Keeping everything spic and span is a skill Cole-Coffey learned from a young age.

“On Saturdays we had to clean. We had tile in our bathrooms … they all contained tile, and my mother would make us take everything out of the bathroom, and we would have to get a cleaner, brush and bucket, and we would scrub tile. She would have pretty containers with soap and different things in the bathroom – even vases with pretty flowers – and we would have to clean all of that stuff.”

So in true Cole fashion, Cole-Coffey recommend a good deep clean as springtime sets in.

“You need to declutter and organize, remove the dust and do a really good general clean,” she said. “You want it to smell fresh and clean.”

Clutter, of course, has to be a No. 1 focus.

“Back in the day I don’t think people had as much stuff; homes were smaller closets were smaller,” Cole-Coffey pointed out. “As we have progressed, we’re able to purchase more things, more easily … If you like stuff, you buy more. It’s the same thing with clothes, shoes, collectibles – we like to buy.”

All those clothes, shoes and collectibles, however, begin to pile up. Cole-Coffey recommended purging closets of no-longer-wanted clothes and shoes – nice items can be consigned, and others can be donated or tossed as appropriate – and taking time to sort through mail and papers, creating a place to keep important documents like bills, receipts and records. The “Records and Important Papers” guide, available through the Franklin County Extension office, might be able to help. “If everything is organized, that helps you be more productive,” Cole-Coffey said.

Junk mail needs to be discarded, along with outdated magazines and catalogs. When possible, try to find ways to recycle or donate the materials instead of just throwing them out. Put items to keep in a nice basket or other container.

To start the deep clean, gather up supplies, from a vacuum cleaner, mop and broom to various cleaning products.

Of course, as with decorating, Cole-Coffey recommends using what one has – a lesson she learned cleaning as a child.

“We would have to move items around and clean everything. Back then you didn’t have these items we have now like a Swiffer to reach up really high,” Cole-Coffey said.
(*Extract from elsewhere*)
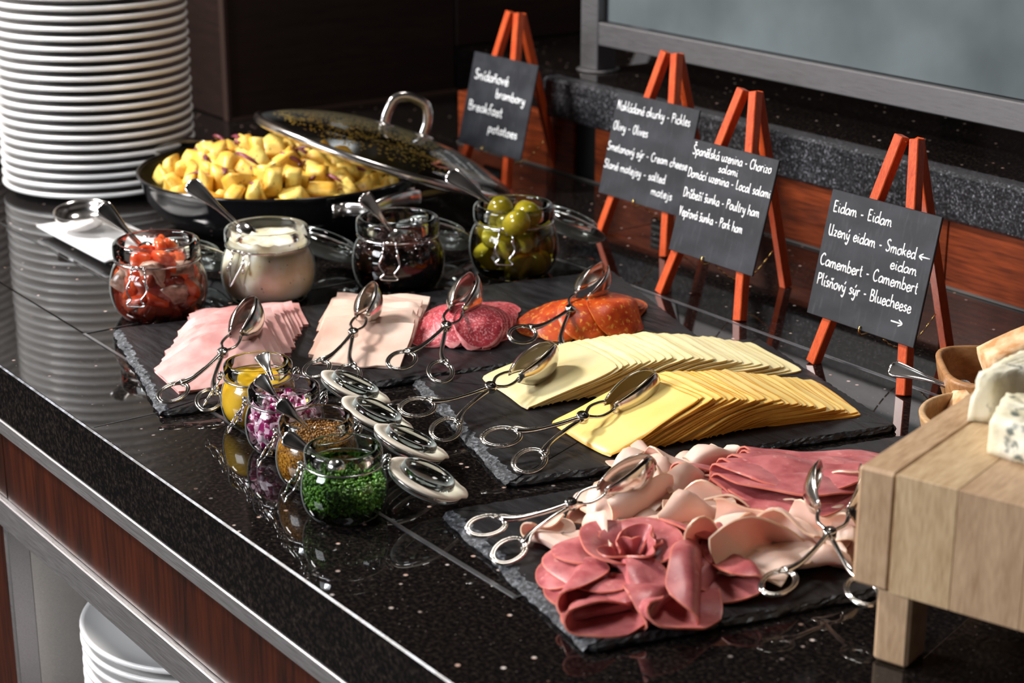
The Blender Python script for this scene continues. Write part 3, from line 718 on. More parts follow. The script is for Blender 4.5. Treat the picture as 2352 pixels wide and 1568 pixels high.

Armed with a broom with a pillowcase around its head, however, she was able to eliminate cobwebs and dust from the furthest corners.

From vacuuming the mattress to dusting light fixtures to polishing furniture, Cole-Coffey recommended tackling every chore to achieve that fresh, clean feel.

With everything neat and tidy, consider adding live plants and fresh flowers to those spruced-up spaces for a final touch. “Flowers help to generate happiness and improve your mood.”